▸ **Rows from a 3D scene dataset**:
________________________________________

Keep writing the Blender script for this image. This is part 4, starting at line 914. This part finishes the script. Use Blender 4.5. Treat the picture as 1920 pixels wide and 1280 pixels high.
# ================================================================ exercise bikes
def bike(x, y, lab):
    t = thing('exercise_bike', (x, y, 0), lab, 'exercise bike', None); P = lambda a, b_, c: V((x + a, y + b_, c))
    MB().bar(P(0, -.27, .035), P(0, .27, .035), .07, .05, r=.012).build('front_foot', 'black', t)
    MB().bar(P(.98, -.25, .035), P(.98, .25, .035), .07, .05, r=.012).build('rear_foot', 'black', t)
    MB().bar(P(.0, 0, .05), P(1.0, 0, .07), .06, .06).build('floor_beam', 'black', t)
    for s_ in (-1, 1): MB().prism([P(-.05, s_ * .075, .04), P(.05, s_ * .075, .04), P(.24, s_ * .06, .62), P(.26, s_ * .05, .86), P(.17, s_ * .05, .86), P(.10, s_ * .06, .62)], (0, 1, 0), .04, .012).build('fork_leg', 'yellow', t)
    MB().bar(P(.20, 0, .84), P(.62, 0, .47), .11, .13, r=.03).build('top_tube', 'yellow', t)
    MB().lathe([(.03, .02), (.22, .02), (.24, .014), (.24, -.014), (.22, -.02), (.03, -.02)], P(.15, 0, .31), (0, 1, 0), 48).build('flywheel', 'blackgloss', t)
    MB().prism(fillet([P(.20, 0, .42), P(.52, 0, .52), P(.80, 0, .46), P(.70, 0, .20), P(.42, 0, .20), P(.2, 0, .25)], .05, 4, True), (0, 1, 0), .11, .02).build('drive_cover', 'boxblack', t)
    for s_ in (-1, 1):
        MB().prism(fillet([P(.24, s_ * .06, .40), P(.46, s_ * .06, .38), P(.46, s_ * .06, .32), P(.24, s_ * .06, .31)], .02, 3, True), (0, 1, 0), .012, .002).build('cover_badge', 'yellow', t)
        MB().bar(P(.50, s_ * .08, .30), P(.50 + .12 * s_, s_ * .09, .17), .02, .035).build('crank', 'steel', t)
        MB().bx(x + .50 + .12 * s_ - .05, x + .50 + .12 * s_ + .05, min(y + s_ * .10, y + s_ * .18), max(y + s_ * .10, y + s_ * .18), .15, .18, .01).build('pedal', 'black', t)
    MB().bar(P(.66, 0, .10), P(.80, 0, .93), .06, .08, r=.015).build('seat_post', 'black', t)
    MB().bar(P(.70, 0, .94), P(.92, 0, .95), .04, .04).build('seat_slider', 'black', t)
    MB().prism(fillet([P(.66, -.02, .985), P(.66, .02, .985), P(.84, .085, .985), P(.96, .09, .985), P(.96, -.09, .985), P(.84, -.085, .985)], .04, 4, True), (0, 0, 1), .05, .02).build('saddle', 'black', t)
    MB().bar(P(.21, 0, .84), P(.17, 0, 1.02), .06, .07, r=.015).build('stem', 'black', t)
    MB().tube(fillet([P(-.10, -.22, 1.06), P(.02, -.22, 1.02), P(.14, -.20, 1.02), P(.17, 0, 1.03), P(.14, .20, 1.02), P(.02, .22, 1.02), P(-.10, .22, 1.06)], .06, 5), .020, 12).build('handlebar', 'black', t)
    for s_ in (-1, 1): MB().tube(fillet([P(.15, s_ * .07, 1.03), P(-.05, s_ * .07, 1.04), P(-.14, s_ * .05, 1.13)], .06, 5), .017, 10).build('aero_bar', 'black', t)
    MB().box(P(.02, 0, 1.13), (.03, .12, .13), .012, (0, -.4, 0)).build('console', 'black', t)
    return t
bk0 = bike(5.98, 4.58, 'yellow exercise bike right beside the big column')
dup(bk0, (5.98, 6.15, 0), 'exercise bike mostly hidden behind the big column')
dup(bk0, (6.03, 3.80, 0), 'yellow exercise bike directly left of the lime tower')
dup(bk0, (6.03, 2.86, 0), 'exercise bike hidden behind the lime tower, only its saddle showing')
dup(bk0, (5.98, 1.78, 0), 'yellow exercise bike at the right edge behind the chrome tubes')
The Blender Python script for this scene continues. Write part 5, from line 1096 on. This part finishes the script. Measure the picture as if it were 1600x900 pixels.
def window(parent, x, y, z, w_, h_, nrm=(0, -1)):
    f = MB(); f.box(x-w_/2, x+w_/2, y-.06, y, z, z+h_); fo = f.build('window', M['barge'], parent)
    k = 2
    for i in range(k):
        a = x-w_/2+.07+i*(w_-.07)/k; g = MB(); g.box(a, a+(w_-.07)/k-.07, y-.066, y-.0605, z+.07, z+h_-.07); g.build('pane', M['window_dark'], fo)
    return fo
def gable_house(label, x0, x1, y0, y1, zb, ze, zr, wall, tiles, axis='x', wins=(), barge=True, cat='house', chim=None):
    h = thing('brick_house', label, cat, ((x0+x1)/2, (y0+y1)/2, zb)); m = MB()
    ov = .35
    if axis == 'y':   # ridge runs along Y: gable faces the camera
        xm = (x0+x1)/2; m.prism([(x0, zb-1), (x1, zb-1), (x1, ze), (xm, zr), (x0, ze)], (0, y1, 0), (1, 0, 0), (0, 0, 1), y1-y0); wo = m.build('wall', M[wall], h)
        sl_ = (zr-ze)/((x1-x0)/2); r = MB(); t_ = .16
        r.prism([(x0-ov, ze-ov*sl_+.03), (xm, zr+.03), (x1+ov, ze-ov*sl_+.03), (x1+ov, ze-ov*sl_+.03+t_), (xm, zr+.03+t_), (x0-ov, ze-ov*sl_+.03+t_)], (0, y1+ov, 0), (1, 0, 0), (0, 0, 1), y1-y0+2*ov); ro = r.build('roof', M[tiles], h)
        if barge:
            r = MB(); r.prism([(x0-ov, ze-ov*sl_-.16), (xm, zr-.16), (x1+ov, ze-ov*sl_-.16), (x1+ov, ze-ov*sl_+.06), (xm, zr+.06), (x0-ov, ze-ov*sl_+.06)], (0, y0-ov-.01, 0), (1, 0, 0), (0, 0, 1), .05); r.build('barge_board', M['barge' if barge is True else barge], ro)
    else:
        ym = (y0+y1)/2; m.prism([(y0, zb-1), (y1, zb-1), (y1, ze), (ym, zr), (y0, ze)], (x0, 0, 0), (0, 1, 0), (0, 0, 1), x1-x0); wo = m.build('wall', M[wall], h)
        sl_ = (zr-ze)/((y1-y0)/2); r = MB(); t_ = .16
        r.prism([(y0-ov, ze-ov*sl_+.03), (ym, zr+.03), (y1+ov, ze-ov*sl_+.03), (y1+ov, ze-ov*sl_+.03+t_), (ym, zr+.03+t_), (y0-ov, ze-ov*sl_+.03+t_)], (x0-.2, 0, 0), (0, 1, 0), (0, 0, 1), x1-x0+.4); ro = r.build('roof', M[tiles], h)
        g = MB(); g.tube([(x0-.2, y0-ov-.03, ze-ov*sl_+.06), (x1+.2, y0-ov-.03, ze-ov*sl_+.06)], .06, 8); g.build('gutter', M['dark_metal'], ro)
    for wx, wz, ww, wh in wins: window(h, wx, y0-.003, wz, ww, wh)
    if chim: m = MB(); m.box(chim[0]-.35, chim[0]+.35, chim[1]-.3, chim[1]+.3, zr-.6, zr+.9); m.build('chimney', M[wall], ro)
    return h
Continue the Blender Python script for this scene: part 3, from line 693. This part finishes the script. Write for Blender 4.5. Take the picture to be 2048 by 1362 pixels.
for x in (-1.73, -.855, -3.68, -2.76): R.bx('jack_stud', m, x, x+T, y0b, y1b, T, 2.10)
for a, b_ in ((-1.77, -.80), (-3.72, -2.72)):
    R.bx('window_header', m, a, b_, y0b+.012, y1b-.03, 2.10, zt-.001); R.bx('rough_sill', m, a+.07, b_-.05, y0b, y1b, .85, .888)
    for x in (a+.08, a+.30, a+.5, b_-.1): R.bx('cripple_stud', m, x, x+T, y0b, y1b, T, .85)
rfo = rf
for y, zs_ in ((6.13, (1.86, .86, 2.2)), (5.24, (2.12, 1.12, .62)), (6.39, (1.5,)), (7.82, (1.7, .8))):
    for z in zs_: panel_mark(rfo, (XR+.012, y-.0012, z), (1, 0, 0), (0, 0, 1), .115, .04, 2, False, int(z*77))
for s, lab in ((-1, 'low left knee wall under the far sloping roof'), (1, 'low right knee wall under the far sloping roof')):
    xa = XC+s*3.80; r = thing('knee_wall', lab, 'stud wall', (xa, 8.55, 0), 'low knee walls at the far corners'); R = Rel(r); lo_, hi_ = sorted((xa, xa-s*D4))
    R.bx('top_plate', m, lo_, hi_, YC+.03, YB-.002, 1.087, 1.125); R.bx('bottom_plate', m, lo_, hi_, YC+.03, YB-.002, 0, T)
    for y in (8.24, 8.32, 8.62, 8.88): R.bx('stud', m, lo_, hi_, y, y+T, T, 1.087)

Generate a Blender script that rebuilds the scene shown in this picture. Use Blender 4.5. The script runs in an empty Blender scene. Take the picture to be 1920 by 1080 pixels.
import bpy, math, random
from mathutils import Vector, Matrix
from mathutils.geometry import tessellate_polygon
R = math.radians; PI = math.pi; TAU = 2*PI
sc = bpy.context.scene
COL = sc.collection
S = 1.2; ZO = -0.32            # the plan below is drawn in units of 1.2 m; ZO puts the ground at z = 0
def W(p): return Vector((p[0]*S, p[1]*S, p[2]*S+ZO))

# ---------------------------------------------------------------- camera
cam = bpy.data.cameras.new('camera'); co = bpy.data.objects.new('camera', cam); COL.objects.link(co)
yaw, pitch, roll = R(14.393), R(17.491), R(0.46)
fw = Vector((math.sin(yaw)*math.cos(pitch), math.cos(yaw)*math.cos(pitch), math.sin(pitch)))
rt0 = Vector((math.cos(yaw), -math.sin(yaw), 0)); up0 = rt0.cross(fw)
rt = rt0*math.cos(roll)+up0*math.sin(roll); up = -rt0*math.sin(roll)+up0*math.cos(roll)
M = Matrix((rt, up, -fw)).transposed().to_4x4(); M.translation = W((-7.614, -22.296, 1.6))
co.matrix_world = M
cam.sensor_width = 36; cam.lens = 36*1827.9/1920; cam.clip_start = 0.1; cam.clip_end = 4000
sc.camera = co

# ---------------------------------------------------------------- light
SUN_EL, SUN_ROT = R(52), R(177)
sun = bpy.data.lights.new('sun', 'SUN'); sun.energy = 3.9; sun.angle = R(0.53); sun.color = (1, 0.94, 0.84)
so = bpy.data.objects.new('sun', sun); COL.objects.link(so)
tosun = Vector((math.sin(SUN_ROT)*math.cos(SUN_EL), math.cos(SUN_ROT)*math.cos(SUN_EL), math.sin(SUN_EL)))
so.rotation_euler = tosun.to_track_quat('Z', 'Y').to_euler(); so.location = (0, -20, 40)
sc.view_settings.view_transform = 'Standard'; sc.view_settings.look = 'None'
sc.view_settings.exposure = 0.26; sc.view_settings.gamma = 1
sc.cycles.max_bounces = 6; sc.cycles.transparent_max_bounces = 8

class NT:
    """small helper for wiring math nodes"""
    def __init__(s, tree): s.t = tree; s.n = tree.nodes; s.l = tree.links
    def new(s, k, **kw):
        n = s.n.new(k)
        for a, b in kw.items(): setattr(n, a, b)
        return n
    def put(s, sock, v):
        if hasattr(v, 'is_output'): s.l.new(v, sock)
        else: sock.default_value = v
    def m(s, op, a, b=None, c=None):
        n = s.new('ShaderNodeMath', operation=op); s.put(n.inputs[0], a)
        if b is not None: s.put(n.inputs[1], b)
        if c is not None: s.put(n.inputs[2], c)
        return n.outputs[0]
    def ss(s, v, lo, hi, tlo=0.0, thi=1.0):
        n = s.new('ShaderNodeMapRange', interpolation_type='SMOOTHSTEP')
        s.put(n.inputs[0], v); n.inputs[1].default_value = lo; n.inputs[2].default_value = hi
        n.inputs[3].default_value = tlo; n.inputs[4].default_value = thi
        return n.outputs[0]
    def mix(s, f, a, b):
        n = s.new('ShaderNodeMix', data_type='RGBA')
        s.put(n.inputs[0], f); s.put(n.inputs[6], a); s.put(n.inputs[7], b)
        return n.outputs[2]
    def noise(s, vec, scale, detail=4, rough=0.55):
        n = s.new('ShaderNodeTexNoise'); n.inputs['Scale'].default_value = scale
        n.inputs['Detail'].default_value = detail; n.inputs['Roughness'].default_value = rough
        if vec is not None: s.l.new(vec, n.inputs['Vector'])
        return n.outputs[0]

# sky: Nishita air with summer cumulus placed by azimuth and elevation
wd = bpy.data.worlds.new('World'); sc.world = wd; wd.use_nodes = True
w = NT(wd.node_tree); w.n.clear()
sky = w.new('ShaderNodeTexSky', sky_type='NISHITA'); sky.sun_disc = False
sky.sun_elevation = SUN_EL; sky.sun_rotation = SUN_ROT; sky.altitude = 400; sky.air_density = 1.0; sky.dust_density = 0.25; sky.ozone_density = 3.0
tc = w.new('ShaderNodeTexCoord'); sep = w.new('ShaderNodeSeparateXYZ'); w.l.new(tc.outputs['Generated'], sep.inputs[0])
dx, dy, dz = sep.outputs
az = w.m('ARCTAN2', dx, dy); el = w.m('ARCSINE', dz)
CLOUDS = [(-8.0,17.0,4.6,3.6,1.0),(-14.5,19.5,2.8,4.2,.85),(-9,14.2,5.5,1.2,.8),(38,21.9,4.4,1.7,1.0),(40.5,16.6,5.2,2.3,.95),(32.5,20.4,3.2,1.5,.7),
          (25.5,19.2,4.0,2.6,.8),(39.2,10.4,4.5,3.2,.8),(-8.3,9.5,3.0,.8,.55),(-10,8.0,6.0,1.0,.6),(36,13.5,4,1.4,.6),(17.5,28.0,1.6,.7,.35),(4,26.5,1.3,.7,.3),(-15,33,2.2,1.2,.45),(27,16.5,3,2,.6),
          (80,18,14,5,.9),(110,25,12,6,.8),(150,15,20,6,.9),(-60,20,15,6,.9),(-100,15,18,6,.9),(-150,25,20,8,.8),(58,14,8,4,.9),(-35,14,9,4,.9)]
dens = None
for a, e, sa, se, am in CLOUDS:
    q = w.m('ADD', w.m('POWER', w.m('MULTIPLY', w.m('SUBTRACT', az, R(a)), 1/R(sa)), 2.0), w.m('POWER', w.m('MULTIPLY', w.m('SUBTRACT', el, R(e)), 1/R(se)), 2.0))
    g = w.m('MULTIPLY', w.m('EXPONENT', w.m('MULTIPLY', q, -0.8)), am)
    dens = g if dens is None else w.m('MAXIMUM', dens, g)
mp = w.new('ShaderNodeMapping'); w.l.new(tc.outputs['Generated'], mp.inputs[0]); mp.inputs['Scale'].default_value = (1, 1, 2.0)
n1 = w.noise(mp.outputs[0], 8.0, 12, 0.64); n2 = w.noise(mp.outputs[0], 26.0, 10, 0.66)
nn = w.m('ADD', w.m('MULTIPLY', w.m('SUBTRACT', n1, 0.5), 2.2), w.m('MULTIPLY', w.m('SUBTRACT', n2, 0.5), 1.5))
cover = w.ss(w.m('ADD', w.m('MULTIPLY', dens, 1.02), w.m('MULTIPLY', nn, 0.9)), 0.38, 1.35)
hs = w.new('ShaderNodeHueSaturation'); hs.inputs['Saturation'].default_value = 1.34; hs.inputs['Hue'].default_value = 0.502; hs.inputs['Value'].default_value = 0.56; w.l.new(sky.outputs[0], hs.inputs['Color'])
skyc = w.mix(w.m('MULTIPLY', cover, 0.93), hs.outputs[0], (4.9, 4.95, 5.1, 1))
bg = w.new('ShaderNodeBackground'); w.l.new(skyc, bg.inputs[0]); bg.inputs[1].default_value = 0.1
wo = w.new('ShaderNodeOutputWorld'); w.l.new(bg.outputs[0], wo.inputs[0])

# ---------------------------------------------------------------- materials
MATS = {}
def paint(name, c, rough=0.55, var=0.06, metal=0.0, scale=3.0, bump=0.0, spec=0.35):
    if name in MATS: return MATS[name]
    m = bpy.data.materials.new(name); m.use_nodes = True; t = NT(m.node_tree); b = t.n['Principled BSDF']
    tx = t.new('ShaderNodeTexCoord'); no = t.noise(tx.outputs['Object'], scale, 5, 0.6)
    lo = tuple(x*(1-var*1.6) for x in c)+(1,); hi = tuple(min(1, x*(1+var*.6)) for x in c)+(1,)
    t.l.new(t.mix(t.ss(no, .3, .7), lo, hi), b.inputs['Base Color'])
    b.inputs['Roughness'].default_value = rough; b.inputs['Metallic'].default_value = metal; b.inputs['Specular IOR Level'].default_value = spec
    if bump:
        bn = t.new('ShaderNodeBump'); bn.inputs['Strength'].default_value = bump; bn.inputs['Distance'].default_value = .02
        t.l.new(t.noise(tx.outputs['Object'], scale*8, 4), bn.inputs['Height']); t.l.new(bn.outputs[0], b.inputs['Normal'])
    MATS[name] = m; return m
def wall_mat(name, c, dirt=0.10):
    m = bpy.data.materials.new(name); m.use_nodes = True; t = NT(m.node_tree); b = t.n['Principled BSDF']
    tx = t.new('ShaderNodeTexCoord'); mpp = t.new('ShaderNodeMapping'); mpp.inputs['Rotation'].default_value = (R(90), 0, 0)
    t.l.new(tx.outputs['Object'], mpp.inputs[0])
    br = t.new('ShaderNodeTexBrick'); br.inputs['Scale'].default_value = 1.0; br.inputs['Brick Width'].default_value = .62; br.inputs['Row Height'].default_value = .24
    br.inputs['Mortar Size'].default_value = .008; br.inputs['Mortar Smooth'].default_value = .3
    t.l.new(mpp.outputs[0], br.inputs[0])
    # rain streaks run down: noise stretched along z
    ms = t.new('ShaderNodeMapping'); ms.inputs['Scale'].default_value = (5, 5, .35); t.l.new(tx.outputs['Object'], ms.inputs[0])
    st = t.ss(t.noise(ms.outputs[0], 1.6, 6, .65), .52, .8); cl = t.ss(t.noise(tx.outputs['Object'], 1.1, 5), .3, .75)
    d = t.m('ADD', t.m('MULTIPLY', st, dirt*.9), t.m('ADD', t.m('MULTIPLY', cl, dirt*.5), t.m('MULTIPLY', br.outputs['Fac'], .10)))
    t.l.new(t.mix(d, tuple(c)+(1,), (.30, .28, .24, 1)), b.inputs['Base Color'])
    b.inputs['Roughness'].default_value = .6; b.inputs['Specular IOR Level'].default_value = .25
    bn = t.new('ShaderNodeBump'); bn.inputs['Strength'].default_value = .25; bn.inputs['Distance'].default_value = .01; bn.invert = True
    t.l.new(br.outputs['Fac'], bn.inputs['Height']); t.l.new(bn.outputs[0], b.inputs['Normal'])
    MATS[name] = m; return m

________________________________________

▸ **Request**:
Extract the lines from the line with "Generate a Blender" through the line with "def W(p): return". Keep both of those lines, copy everything exactly, and add nothing.

▸ **Output below**:
Generate a Blender script that rebuilds the scene shown in this picture. Use Blender 4.5. The script runs in an empty Blender scene. Take the picture to be 1920 by 1080 pixels.
import bpy, math, random
from mathutils import Vector, Matrix
from mathutils.geometry import tessellate_polygon
R = math.radians; PI = math.pi; TAU = 2*PI
sc = bpy.context.scene
COL = sc.collection
S = 1.2; ZO = -0.32            # the plan below is drawn in units of 1.2 m; ZO puts the ground at z = 0
def W(p): return Vector((p[0]*S, p[1]*S, p[2]*S+ZO))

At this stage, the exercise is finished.